Friday, March 9, 2012

Getting in Deeper


Things are getting interesting around here. I had a surge of 'mad scientist' yesterday and decided to get really experimental.

What was originally one of my silk neckpieces has now become a small relief sculpture on paper.


After needle punching and ripping areas of the silk, I dipped random sections in hot beeswax. Once that dried I then dipped other random sections in tea.


The tea stained sections turned out too to be too dark so I gently poured strong bleach over those. I wasn't sure what the outcome would be. As it turns out strong bleach eats away silk - a very interesting visual result (just pay heed if you try this on a favorite blouse).

I've been longing to go deeper into what I can do with the textiles but have felt a certain trepidation about how to go about it. For some reason I've not given myself permission and have been clinging on to some old ways of being, of working. Or, perhaps I'm just slow.

Whatever the reason, I'm so glad I found a fearless moment and took the plunge.

The deeper the better.

Wednesday, March 7, 2012

I'll Know It When I Get There


I used to work much differently than I do now.  I would, more often than not, see an idea finished in my head. Boom. I would usually sketch it out, pick my fabrics accordingly, and merrily sew my way to the end of a project.
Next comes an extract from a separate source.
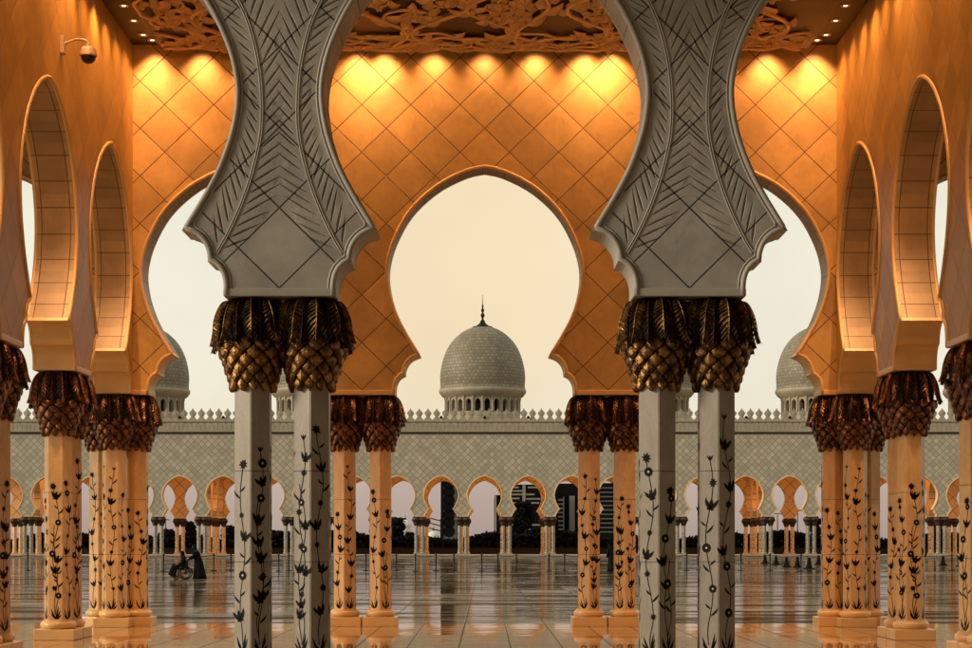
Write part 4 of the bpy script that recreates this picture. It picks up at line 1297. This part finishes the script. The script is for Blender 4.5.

I'm not sure what happened, but I can't work like that anymore. I just can't. It's sort of the feeling you get when you're in a relationship with a person who you know is a wonderful human being but just not your wonderful human being. It's painful, this ending of the relationship, but you know you have to go.

This means that I've basically started over. I'm a beginner in how I now work. I don't see finished projects in my head. I get glimpses of how to start - vision bursts - and then I begin. One foot in front of the other --usually very slowly. Experimental moment begets experimental moment.

Sometimes it's excruciating not to know the ending while in the middle (like I used to be able to do). It takes much more patience and much more trust. It's slower, and it feels incredibly vulnerable, like I'm wearing my insides on the outside. Ultimately, however, it's more satisfying.

Like my penchant for long, solitary walks, I get to wander deeply through my own creative process.

I'll know it when I get there.

Tuesday, March 6, 2012

The Art of Being Lost


I have a penchant for long, solitary, walks. Not just walks to exercise my body but walks to relax and open my powers of observation, to strengthen my awareness, and to satisfy my heartfelt need to wander.



I was in Bergen, Norway, the past few days. It's a lovely city. Perfect for wandering.

 

As I meandered through the historic streets and the nearby hills I continued to encounter randomly lost textiles. 


I began to feel a strange resonance with these items. It was as though being lost enabled them to experience life on their own after having been separated from what they were supposed to be.

I really like this notion --that if we allow ourselves to be lost in this way we're then able to experience our own path -- and perhaps receive a bit of surprising guidance along the way.